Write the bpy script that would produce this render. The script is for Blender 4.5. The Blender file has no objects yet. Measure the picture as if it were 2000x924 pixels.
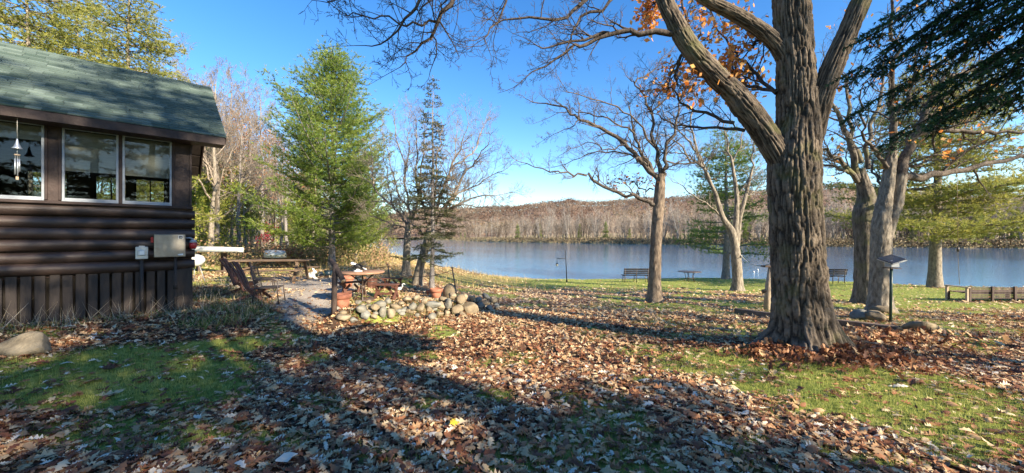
import bpy, math, random
import numpy as np
from mathutils import Vector, Matrix
sc = bpy.context.scene
COL = sc.collection
R = math.radians
# ---------------------------------------------------------------- camera, sky, sun
EYE = 1.65; F = 722.0; HZ = 462.0
cam = bpy.data.cameras.new('camera'); cam.sensor_width = 36; cam.lens = 36*F/2000
cam.clip_start = 0.05; cam.clip_end = 6000
camo = bpy.data.objects.new('camera', cam); COL.objects.link(camo)
camo.location = (0, 0, EYE); camo.rotation_euler = (R(90), 0, 0); sc.camera = camo
SUN_EL = R(25); SUN_ROT = R(129)
world = bpy.data.worlds.new("World"); sc.world = world; world.use_nodes = True
wn = world.node_tree.nodes; sky = wn.new('ShaderNodeTexSky'); sky.sky_type = 'NISHITA'; sky.sun_disc = False
sky.sun_elevation = SUN_EL; sky.sun_rotation = SUN_ROT; sky.altitude = 300; sky.air_density = 1.0; sky.dust_density = 0.15; sky.ozone_density = 1.6
hs = wn.new('ShaderNodeHueSaturation'); hs.inputs['Hue'].default_value = .507; hs.inputs['Saturation'].default_value = 1.36; world.node_tree.links.new(sky.outputs[0], hs.inputs['Color'])
world.node_tree.links.new(hs.outputs[0], wn['Background'].inputs[0]); wn['Background'].inputs[1].default_value = 0.11
sun = bpy.data.lights.new('sun', 'SUN'); sun.energy = 5.0; sun.angle = R(0.5); sun.color = (1.0, 0.88, 0.68)
suno = bpy.data.objects.new('sun', sun); COL.objects.link(suno)
SD = Vector((math.sin(SUN_ROT)*math.cos(SUN_EL), math.cos(SUN_ROT)*math.cos(SUN_EL), math.sin(SUN_EL)))
suno.rotation_euler = SD.to_track_quat('Z', 'Y').to_euler(); suno.location = (30, -30, 30)
sc.view_settings.view_transform = 'Standard'; sc.view_settings.look = 'None'; sc.view_settings.exposure = 1.5; sc.view_settings.gamma = 1
sc.render.engine = 'CYCLES'; sc.cycles.max_bounces = 6; sc.cycles.diffuse_bounces = 3; sc.cycles.glossy_bounces = 3
sc.cycles.transmission_bounces = 4; sc.cycles.transparent_max_bounces = 8; sc.cycles.use_denoising = True
sc.cycles.sample_clamp_indirect = 4.0

# ---------------------------------------------------------------- helpers
def ss(a, b, x):
    t = np.clip((np.asarray(x, float)-a)/(b-a), 0, 1); return t*t*(3-2*t)
def _h(ix, iy, iz, s):
    n = (ix*374761393 + iy*668265263 + iz*2147483647 + s*1274126177) & 0xFFFFFFFF
    n = ((n ^ (n >> 13))*1274126177) & 0xFFFFFFFF
    n = ((n ^ (n >> 16))*2246822519) & 0xFFFFFFFF
    return ((n ^ (n >> 15)) & 0xFFFF)/65535.0
def vn(x, y, z=0.0, s=0):
    x, y, z = np.broadcast_arrays(np.asarray(x, float), np.asarray(y, float), np.asarray(z, float))
    xi, yi, zi = np.floor(x).astype(np.int64), np.floor(y).astype(np.int64), np.floor(z).astype(np.int64)
    fx, fy, fz = x-xi, y-yi, z-zi
    fx = fx*fx*(3-2*fx); fy = fy*fy*(3-2*fy); fz = fz*fz*(3-2*fz); o = 0
    for a in (0, 1):
        for b in (0, 1):
            for c in (0, 1):
                o = o + _h(xi+a, yi+b, zi+c, s)*(fx if a else 1-fx)*(fy if b else 1-fy)*(fz if c else 1-fz)
    return o
def fbm(x, y, z=0.0, s=0, o=3):
    r = 0; a = 0.5; t = 0
    for i in range(o):
        r = r + a*vn(x*2**i, y*2**i, np.asarray(z)*2**i, s+i*17); t += a; a *= .5
    return r/t

def props(o, label=None, cat=None, group=None, kind=None):
    if label: o['label'] = label
    if cat: o['category'] = cat
    if group: o['group'] = group
    if kind: o['kind'] = kind
    return o
def link(o, parent=None):
    COL.objects.link(o)
    if parent is not None: o.parent = parent
    return o
def root(name, label, cat, loc=(0, 0, 0), rz=0, group=None):
    o = bpy.data.objects.new(name, None); o.empty_display_size = .1; link(o)
    o.location = loc; o.rotation_euler = (0, 0, rz)
    return props(o, label, cat, group)
def mesh_np(name, V, F4=None, F3=None, mats=(), mi=None, attrs=None, smooth=False):
    V = np.asarray(V, np.float32).reshape(-1, 3)
    F4 = np.zeros((0, 4), np.int32) if F4 is None else np.asarray(F4, np.int32).reshape(-1, 4)
    F3 = np.zeros((0, 3), np.int32) if F3 is None else np.asarray(F3, np.int32).reshape(-1, 3)
    me = bpy.data.meshes.new(name); me.vertices.add(len(V)); me.vertices.foreach_set('co', V.ravel())
    me.loops.add(F4.size+F3.size); me.loops.foreach_set('vertex_index', np.concatenate([F4.ravel(), F3.ravel()]).astype(np.int32))
    n = len(F4)+len(F3); me.polygons.add(n)
    st = np.concatenate([np.arange(len(F4))*4, F4.size+np.arange(len(F3))*3]).astype(np.int32)
    me.polygons.foreach_set('loop_start', st)
    if mi is not None: me.polygons.foreach_set('material_index', np.asarray(mi, np.int32))
    for k, v in (attrs or {}).items():
        a = me.attributes.new(k, 'FLOAT', 'POINT'); a.data.foreach_set('value', np.asarray(v, np.float32))
    for m in mats: me.materials.append(m)
    me.update(calc_edges=True)
    if smooth: me.polygons.foreach_set('use_smooth', np.ones(n, bool))
    me.validate(); return me
def obj(name, me, parent=None, **kw):
    o = bpy.data.objects.new(name, me); link(o, parent); return props(o, **kw)
def copy_tree(o, parent=None, kids=None):
    c = o.copy(); COL.objects.link(c); c.parent = parent
    for ch in (kids if kids is not None else [q for q in sc.objects if q.parent == o]): copy_tree(ch, c)
    return c
def nrm(v):
    l = math.sqrt(v[0]**2+v[1]**2+v[2]**2) or 1; return (v[0]/l, v[1]/l, v[2]/l)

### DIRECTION
Copy all lines from the material that include "render".

### ANSWER TO THE PROBLEM
Write the bpy script that would produce this render. The script is for Blender 4.5. The Blender file has no objects yet. Measure the picture as if it were 2000x924 pixels.
sc.render.engine = 'CYCLES'; sc.cycles.max_bounces = 6; sc.cycles.diffuse_bounces = 3; sc.cycles.glossy_bounces = 3